CBI is a disgrace. The idea that some shady businessman from the other side of the world can buy our passport by investing in some useless white elephant is horrifying. Land prices are already sky high, and thousands of wealthy foreigners being able to, at any moment, swamp the country and buy up all our land would be catastrophic. This is a disgrace to our country, and needs to end now. The fact Grenadian passport holders now need visas to travel to Canada, and soon might need visas to go to the US, UK and Europe is shameful. This horrible program needs to be shut down.
Thank you for putting this into perspective. This should be huge election issue. Sadly, Grenadians allowed themselves to be distracted while the real issues are never discussed.
Grenadians are displaced in their own country as they will not be able to compete to buy lands.

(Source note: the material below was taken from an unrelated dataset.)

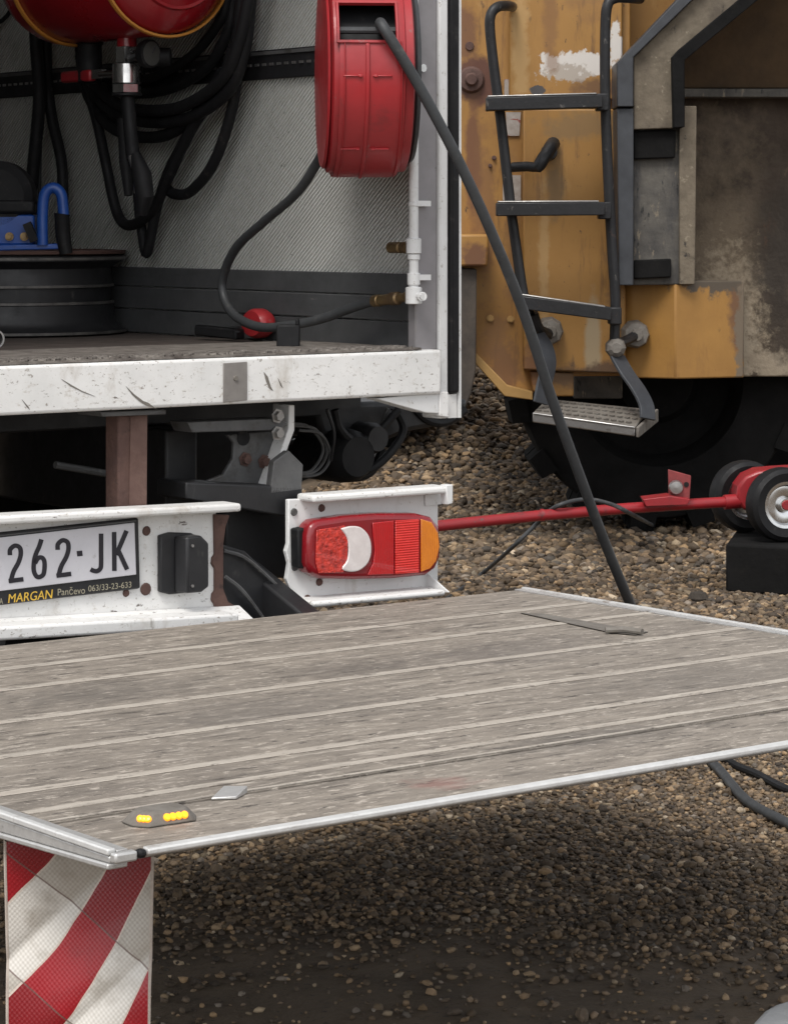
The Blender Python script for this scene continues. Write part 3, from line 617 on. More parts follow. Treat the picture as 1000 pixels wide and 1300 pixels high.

More importantly, the thought of policies having outside influence by people who does not hold Grenada to their hearts.
Grenada is sovereign state and must be able adopt policies without the U.S and EU dictating what it can and can’t do. The U.S and Canada has similar programs.
However, if trampling on Grenada’s sovereignty will save the integrity and prevent Grenadians from being displaced I am all for it.
It is sad that Grenada’s sovereignty has to trampled upon to save Grenada.